The following books are those which Grey Ghost Press and others have found to be excellent resources for gamemasters and other gamers. Many of them are permanent residents in Grey Ghost Press's reference library.

A Word from Amazon.com


Medieval Cities, by Howard Saalman (part of the Planning and Cities series from Columbia University)

Unfortunately, this book is listed as "out of print" and, unlike many other out-of-print books listed at Amazon.com, apparently not subject to their search through their network of used book dealers. If you can find this book, and you like historical maps and/or medieval cities, buy it! Or borrow it from a library!

The City in History: Its Origins, Its Tranformations, and Its Prospects, by Lewis Mumford

A bit of a dry read, perhaps, but absolutely packed with information. Originally published in 1961, this is the "classic" book on the origins of cities and the societal and environmental forces that shaped the development of cities from prehistoric times to the present.

Great Cities of the Ancient World: From Thebes to Constantinople With 150 Photographs, Drawings and Maps, by L. Sprague de Camp

(Out of Print, but possibly available through used bookstores. Amazon.com will do a search for you.)


Castles : Their Construction and History, by Sidney Toy

Lots of plans, architectural details, and historical notes.

Castles, An illustrated guide through 80 castles of England and Wales, by Charles William Chadwick, Sir Oman

Lots of photos, some drawings, some plans. The descriptions include information about the castles' histories, including historical people associated with them.

(Out of Print, but possibly available through used bookstores. Amazon.com will do a search for you.)

Castles and castle towns of Great Britain
, by David Mountfield

Lots of photos, plans, information on the towns around the castles as well as the castles themselves. Lovely book.

(Out of Print, but possibly available through used bookstores. Amazon.com will do a search for you.)

The Castle in Medieval England and Wales, by Colin Platt

Lots of photos, some plans.

(Out of Print, but possibly available through used bookstores. Amazon.com will do a search for you.)

Forts and Fortresses : From the Hillforts of Prehistory to Modern Times-The Definitive Visual Account of the Science Fortification, by Martin Brice

A history of fortifications, with lots of photos and some plans. The first half leads up to the Renaissance; the latter half covers the age of exploration, the industrial age, and modern fortifications.

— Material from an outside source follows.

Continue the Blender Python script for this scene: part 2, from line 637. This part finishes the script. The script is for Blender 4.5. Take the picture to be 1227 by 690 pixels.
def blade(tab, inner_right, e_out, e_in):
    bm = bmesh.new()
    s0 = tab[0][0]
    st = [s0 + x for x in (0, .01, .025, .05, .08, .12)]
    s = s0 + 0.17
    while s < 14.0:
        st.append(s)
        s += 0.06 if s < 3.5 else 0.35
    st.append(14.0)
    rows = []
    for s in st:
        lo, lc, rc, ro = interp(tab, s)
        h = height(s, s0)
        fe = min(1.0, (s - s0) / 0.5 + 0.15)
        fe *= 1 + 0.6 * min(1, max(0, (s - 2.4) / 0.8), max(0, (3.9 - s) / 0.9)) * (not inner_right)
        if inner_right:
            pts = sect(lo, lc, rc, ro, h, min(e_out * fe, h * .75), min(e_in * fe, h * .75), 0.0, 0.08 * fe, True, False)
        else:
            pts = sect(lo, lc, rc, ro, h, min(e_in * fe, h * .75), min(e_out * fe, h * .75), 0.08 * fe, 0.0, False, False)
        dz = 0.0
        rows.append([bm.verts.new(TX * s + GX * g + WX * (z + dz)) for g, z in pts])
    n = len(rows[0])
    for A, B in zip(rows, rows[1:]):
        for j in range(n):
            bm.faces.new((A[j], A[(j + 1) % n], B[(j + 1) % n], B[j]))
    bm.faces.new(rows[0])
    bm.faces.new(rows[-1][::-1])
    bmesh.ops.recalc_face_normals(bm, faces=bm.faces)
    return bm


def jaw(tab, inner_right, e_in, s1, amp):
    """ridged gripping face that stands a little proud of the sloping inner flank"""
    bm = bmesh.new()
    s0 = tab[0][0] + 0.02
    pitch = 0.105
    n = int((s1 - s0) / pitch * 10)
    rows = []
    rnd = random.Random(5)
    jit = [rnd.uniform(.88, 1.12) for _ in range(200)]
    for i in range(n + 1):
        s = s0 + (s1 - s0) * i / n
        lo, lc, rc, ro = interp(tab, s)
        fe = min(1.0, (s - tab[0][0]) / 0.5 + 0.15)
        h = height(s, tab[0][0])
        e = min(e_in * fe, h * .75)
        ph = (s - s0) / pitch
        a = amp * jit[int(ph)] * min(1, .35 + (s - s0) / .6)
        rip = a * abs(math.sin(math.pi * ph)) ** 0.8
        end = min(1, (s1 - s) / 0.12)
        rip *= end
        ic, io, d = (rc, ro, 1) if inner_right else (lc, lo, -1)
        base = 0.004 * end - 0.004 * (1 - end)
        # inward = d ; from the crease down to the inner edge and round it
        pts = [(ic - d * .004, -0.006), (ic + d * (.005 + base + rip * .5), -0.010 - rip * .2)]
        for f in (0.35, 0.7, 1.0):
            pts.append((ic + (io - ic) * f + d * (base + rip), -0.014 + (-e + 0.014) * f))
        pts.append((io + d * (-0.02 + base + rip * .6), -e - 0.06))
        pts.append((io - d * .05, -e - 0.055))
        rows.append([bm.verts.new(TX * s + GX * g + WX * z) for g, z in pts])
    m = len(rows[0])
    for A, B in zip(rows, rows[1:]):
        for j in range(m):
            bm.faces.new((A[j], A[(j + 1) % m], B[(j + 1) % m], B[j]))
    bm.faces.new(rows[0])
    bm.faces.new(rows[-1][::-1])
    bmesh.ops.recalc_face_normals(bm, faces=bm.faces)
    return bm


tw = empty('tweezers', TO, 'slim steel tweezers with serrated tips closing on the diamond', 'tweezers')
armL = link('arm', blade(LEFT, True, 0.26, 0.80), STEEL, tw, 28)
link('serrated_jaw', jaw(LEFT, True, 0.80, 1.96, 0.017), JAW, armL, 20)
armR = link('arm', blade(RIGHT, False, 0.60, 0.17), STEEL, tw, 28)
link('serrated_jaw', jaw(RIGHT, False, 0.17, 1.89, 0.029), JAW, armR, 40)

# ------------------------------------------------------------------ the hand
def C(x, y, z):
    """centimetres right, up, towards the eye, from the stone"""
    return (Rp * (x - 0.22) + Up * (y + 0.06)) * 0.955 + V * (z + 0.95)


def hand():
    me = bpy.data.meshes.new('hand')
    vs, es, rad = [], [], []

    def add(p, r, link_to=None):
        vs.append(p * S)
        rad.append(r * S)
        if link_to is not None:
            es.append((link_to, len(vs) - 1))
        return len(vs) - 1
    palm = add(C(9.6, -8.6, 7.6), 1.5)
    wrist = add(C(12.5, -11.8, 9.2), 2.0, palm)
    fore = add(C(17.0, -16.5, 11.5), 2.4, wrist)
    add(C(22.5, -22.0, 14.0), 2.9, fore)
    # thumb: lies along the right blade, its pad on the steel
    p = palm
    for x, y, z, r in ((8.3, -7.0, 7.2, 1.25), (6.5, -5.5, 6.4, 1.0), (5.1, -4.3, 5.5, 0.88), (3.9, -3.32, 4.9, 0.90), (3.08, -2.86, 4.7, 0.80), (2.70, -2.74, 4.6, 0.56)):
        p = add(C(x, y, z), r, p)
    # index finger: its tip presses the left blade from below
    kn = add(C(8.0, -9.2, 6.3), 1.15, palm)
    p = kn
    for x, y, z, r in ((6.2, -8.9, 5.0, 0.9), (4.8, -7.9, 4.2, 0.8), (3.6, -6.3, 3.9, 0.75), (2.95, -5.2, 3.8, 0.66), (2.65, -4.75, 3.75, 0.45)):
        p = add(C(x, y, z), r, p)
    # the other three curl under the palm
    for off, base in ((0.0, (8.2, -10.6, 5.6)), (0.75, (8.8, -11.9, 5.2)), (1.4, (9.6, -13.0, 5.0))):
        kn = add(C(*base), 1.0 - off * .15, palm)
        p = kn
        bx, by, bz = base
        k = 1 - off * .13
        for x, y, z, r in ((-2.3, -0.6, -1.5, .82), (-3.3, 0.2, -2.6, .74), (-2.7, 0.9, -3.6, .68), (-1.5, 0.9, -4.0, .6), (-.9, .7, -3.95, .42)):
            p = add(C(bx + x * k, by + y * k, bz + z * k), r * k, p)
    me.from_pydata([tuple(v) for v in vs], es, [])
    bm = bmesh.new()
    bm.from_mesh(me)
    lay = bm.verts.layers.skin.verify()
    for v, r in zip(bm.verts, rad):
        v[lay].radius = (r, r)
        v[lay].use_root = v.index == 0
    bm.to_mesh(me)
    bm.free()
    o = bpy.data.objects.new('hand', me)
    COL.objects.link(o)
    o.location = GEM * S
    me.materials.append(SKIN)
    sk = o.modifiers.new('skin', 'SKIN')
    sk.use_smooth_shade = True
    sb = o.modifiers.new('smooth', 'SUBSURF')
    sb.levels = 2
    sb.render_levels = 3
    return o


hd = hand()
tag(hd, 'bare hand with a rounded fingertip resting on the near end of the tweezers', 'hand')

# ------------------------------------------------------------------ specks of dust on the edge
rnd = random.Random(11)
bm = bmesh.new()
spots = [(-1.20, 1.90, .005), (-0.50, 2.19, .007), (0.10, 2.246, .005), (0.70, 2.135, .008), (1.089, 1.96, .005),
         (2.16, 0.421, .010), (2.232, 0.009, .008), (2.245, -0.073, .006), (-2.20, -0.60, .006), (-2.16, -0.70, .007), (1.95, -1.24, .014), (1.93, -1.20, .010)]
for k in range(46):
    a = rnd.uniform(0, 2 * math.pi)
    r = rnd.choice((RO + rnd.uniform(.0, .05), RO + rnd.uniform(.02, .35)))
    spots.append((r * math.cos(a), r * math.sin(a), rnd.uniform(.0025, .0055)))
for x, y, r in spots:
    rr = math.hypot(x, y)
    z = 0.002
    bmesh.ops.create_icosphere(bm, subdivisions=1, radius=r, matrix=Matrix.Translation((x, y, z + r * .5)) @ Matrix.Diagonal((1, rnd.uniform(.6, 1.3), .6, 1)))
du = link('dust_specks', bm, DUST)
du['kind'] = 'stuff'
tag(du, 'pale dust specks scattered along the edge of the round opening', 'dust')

(Out of Print, but possibly available through used bookstores. Amazon.com will do a search for you.)

Other Architecture

Monasteries of Western Europe: The Architecture of the Orders, by Wolfgang Braunfels

250 pages packed full of plans, photos, and histories of monastic architecture in Western Europe. There are 4 pages devoted to Mont St. Michel, a castle abbey perched atop a rocky island that was the setting for "Mayhem at Mont St. Michel," a Musketeers adventure we've run at several conventions. The book's a bit pricey, but well worth it if you're looking for a good source of inspiration for adventures involving religious orders in pseudo-medieval fantasy worlds.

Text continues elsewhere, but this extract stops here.